Frances Foong Yao (儲楓) is professor and head of the department of computer science at the City University of Hong Kong.[1]
After receiving a B.S. in mathematics from National Taiwan University in 1969, Yao did her Ph.D. studies under the supervision of Michael J. Fischer at the Massachusetts Institute of Technology, receiving her Ph.D. in 1973. She then held positions at the University of Illinois at Urbana-Champaign, Brown University, and Stanford University, before joining the staff at the Xerox Palo Alto Research Center in 1979 where she stayed until her retirement in 1999. In 2003, she came out of retirement to take her present position at City University. She is a Fellow of the American Association for the Advancement of Science; in 1991, she and Ronald Graham won the Lester R. Ford Award of the Mathematical Association of America for their expository article, A Whirlwind Tour of Computational Geometry. Yao's husband, Andrew Yao, is also a well-known theoretical computer scientist and Turing Award winner.[2][3][4][5][6] Yao's Erdős number is 1.

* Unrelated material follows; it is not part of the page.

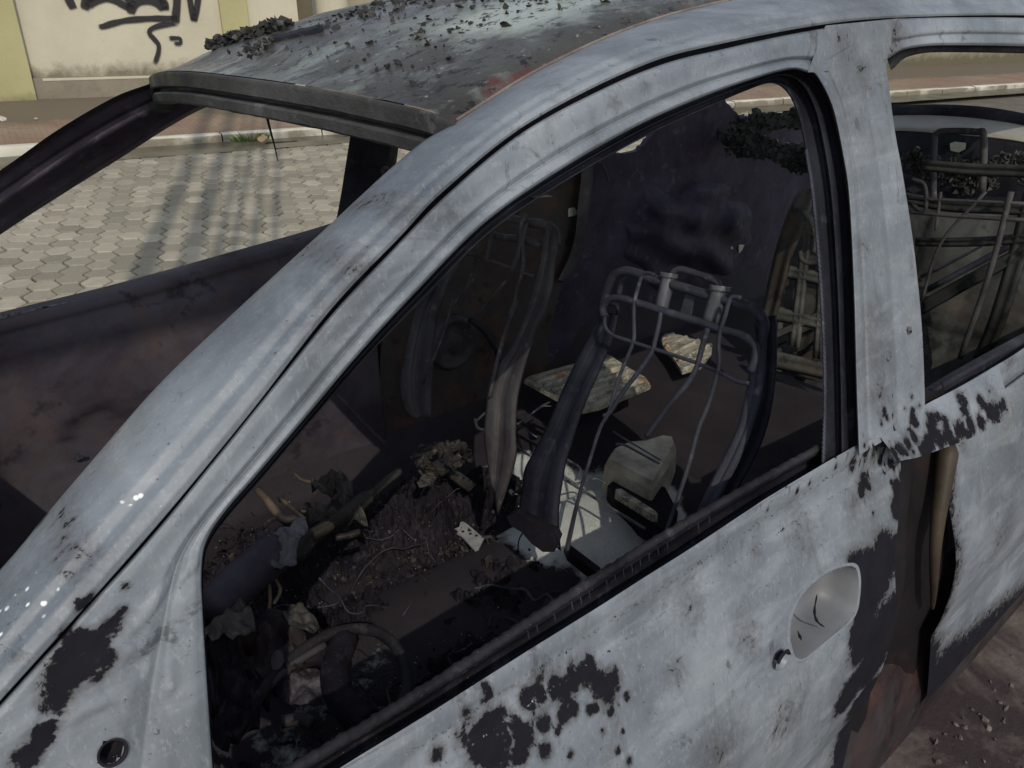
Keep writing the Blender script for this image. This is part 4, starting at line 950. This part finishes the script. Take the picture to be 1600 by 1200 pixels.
# passenger seat
ps = bars('passenger_seat', [(q2([(700, 505), (800, 540), (900, 565), (1000, 575), (1060, 600), (1100, 650), (1105, 720)]), .010), (q2([(640, 640), (740, 670), (850, 682), (1000, 720)]), .008)], seatp(0), 0, DSEAT, car)
bars('support_wire', [(q2([(450, 778), (600, 815), (730, 860), (850, 908), (955, 938)]), .0035), (q2([(888, 505), (868, 600), (868, 700), (835, 820), (800, 915)]), .006), (q2([(905, 570), (875, 690), (882, 800), (875, 900), (840, 1020), (820, 1120), (790, 1200)]), .0045),
    (q2([(668, 600), (645, 720), (620, 850)]), .005), (q2([(570, 690), (552, 800), (510, 960), (440, 1150)]), .0035), (q2([(548, 938), (440, 1080), (372, 1160)]), .0035), (q2([(755, 972), (640, 1120), (560, 1210)]), .0035),
    ([(708, 468), (690, 530), (660, 600)], .003), ([(808, 470), (790, 520), (778, 560), (765, 620)], .0045)], seatp(-.02), 0, DSEAT, ps)
ribbon('side_member', q2([(1040, 610), (1020, 700), (1000, 850), (970, 960), (935, 1090), (900, 1200)])+q5([(535, 330), (485, 430), (432, 500), (408, 570), (398, 660), (392, 760), (412, 900)]), q2([(1112, 640), (1112, 740), (1095, 860), (1082, 1000), (1052, 1120), (1020, 1220)])+q5([(600, 320), (572, 410), (540, 520), (520, 620), (515, 740), (512, 850), (445, 1060)]), lambda o: seatp(o-.01), DSEAT, ps, .03)
ribbon('side_member', q5([(255, 60), (180, 170), (130, 250), (85, 400), (62, 540), (75, 640), (110, 680)]), q5([(320, 50), (265, 140), (225, 240), (200, 350), (190, 480), (186, 600), (185, 680)]), seatp, DSEAT, ps, .03)
b = MB(); c_ = at((711, 536), PY(1.325)); 
b.grid([ring(c_+V((0, d, 0)), r, 0, V((0, 1, 0)), 36) for r, d in ((.085, .02), (.08, -.004), (.066, -.006), (.062, .004), (.03, .002), (.026, -.008), (.010, -.01), (.0005, -.012))]); b.build('door_speaker', DSEAT, car, True)
b = MB(); b.tube(spline([at(p, PY(1.28)) for p in [(735, 500), (758, 520), (775, 548), (782, 580)]], 5), .008, 8); b.build('cable_loop', CHAN, car, True)
# lumpy remains of the passenger cushion
# springs / wires of the seat bases
q1 = lambda pts: zc(740, 660, 4.444, pts); q0 = lambda pts: zc(760, 500, 4.444, pts)
bars('spring_wire', [(q0([(440, 570), (380, 600), (340, 630), (215, 725)]), .0028), (q0([(450, 598), (395, 600), (350, 625), (280, 680)]), .002), (q0([(250, 745), (350, 815)]), .0024), (q0([(200, 872), (300, 940)]), .0024), (q0([(550, 962), (650, 1030), (620, 1110)]), .0028),
    (q0([(615, 1138), (700, 1115), (760, 1102), (800, 1120), (825, 1140)]), .0028), (q0([(880, 775), (1000, 850), (1210, 975)]), .0028), (q1([(985, 150), (1060, 165), (1290, 290)]), .004), (q1([(610, 382), (760, 475), (1190, 740)]), .0036), (q1([(755, 465), (720, 560), (680, 720), (640, 900)]), .0046),
    (q0([(0, 600), (15, 640)]), .003)], PZ(.44), 0, POST, car)
bars('fallen_wire', [([(742, 655), (746, 668), (756, 672)], .004), ([(758, 645), (745, 657)], .003)], PZ(.46), 0, GALV, car)
# ---- dashboard wreck, steering wheel, debris in the front footwell
TAN = mat_plain('heat_stained_metal', (.035, .027, .022), (.19, .14, .09), 18, .45, 60, .002, .6)
GREY = mat_plain('grey_ash_cloth', (.14, .14, .16), (.26, .26, .29), 10, .8, 40, .004)
FOIL = mat_soot('crumpled_foil', (.016, .015, .015), (.085, .08, .074), (.15, .4), .4)
dash = empty('dashboard_remains_tmp', None, None); bpy.data.objects.remove(dash)
F = lambda z: PZ(z)
# cross car beam and steering column
z2 = lambda pts: zc(300, 680, 2.5, pts)
b = MB(); b.tube(spline([at(p, F(.62)) for p in [(330, 960), (370, 915), (410, 880), (430, 860)]], 6), .036, 16)
dash = b.build('dashboard_beam', mat_soot('violet_tube', (.035, .03, .042), (.09, .08, .10), (.35, .5), .5), car, True)
bars('stained_bracket', [(z2([(255, 215), (290, 250), (330, 300), (365, 330), (410, 325)]), .008), (z2([(470, 390), (520, 365), (545, 350)]), .012)], F(.60), 0, TAN, dash)
bars('wire_bundle', [(z2([(290, 490), (285, 540), (250, 600), (225, 650)]), .0035), (z2([(295, 500), (330, 570), (345, 610), (320, 660)]), .003), (z2([(350, 250), (440, 330)]), .005), (z2([(400, 150), (430, 175), (480, 185), (520, 190)]), .003), (z2([(300, 560), (305, 640), (298, 700)]), .003)], F(.60), 0, TAN, dash)
bars('loop', [(z2([(385, 155), (398, 147), (412, 153), (405, 165), (390, 160)]), .002)], F(.6), 0, FOIL, dash)
b = MB(); ax = spline([at(p, F(.60)) for p in z2([(545, 355), (600, 310), (650, 270), (685, 240)])], 30)
for k in range(0, len(ax)-1, 3):
    p, t = ax[k], (ax[k+1]-ax[k]).normalized(); b.tube([q for q in ring(p, .0135, 0, t, 14)], .0022, 5, False)
b.tube(ax, .009, 8); b.build('coil_spring', FOIL, dash, True)
bars('shift_rod', [(z2([(400, 480), (470, 400), (540, 350)]), .016), (z2([(690, 240), (760, 180), (810, 140)]), .009), (z2([(560, 400), (610, 392), (655, 378)]), .007)], F(.585), 0, FOIL, dash)
def cloth(name, outline, z, mat, parent, amp=.014, n=16, th=.002, fq=1.0):
    """crumpled sheet filling an outline traced at height z"""
    P = [at(p, PZ(z)) for p in outline]; c_ = sum(P, V())/len(P); b = MB(); m_ = len(P); rows = []
    P2 = spline(P+[P[0]], 4)
    for k in range(n+1):
        t = k/n; rows.append([c_.lerp(p, t)+V((0, 0, amp*(NZ((c_.lerp(p, t)*34*fq), 1)+.5*NZ((c_.lerp(p, t)*80*fq+V((3, 1, 2))), 1))+.35*amp*(1-t))) for p in P2])
    b.grid(rows); return b.build(name, mat, parent, False, thick=th)
GREY = mat_plain('grey_ash_cloth2', (.06, .06, .07), (.14, .14, .155), 10, .8, 40, .004)
cloth('ash_cloth', z2([(385, 345), (440, 338), (450, 365), (420, 410), (405, 460), (405, 510), (360, 528), (310, 500), (280, 475), (290, 430), (330, 385)]), .64, GREY, dash, .02)
cloth('crumpled_foil', z2([(460, 175), (520, 155), (610, 160), (628, 190), (630, 240), (610, 285), (580, 262), (560, 210), (480, 215)]), .60, FOIL, dash, .04)
cloth('crumpled_foil', z2([(410, 290), (470, 300), (540, 290), (600, 310), (660, 320), (685, 348), (620, 340), (560, 350), (480, 345), (440, 325)]), .585, FOIL, dash, .035)
cloth('melted_sheet', z2([(60, 780), (120, 700), (180, 640), (230, 690), (240, 740), (190, 790), (130, 800), (90, 830)]), .66, mat_soot('melted_brown', (.04, .034, .034), (.11, .10, .095), (.3, .5), .4), dash, .025)
cloth('melted_sheet', z2([(350, 690), (380, 665), (430, 680), (480, 700), (500, 745), (470, 790), (420, 780), (370, 730)]), .62, mat_soot('melted_grey', (.02, .019, .02), (.07, .066, .062), (.25, .5), .6), dash, .03)
cloth('red_brown_lump', z2([(150, 820), (230, 770), (330, 740), (430, 760), (450, 860), (380, 930), (260, 930), (160, 900)]), .60, RED, dash, .05)
cloth('black_lump', z2([(60, 850), (130, 830), (230, 880), (300, 1000), (260, 1130), (160, 1200), (80, 1200)]), .60, SOOT, dash, .05)
cloth('glossy_cover', z2([(350, 930), (420, 900), (500, 920), (520, 990), (480, 1060), (400, 1050), (330, 1000)]), .56, mat_soot('glossy_violet', (.02, .018, .024), (.08, .075, .09), (.08, .22), .4), dash, .02)
cloth('gauge_ring', z2([(310, 870), (330, 850), (355, 860), (358, 890), (335, 910), (314, 900)]), .63, DSEAT, dash, .01)
bars('bent_rod', [(z2([(250, 1040), (330, 950), (420, 880), (520, 820)]), .006), (z2([(95, 740), (160, 690), (240, 650)]), .004), (z2([(350, 1120), (420, 1110), (470, 1125)])+[], .009)], F(.60), 0, DSEAT, dash)
# steering wheel: rim, spokes, hub, in the plane it has sunk into
wr = spline([at(p, PZ(.60)) for p in z2([(160, 1190), (240, 1060), (330, 930), (420, 850), (500, 795), (580, 765), (680, 758), (760, 790), (810, 850), (835, 920), (838, 1000), (800, 1080), (720, 1150), (600, 1210)])], 8)
sw = MB().tube(wr, .009, 12).build('steering_wheel', mat_soot('charred_rim', (.008, .008, .010), (.035, .033, .038), (.5, .8)), car, True)
b = MB()
for px_, r_ in ((z2([(600, 790), (560, 900), (570, 1000), (620, 1080), (690, 1130)]), .022), (z2([(560, 880), (500, 860), (440, 870)]), .016)):
    b.tube(spline([at(p, PZ(.585)) for p in px_], 5), r_, 10)
b.build('spoke', SOOT, sw, True)
b = MB(); 
for px_ in (z2([(640, 940), (720, 930), (800, 910)]), z2([(640, 945), (730, 945), (795, 925)]), z2([(690, 1000), (740, 950), (790, 920)]), z2([(655, 975), (700, 1040), (735, 1085)]), z2([(690, 1025), (760, 1010)]), z2([(700, 1080), (760, 1060)])):
    b.tube([at(p, PZ(.56)) for p in px_], .0018, 5)
b.build('charred_strands', CHAN, sw)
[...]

Much of Yao's research has been in the subject of computational geometry and combinatorial algorithms; she is known for her work with Mike Paterson on binary space partitioning,[7] her work with Dan Greene on finite-resolution computational geometry,[8] and her work with Alan Demers and Scott Shenker on scheduling algorithms for energy-efficient power management.[9] More recently she has been working in cryptography: with her husband Andrew Yao and Wang Xiaoyun she found new attacks on the SHA-1 cryptographic hash function.[10][11]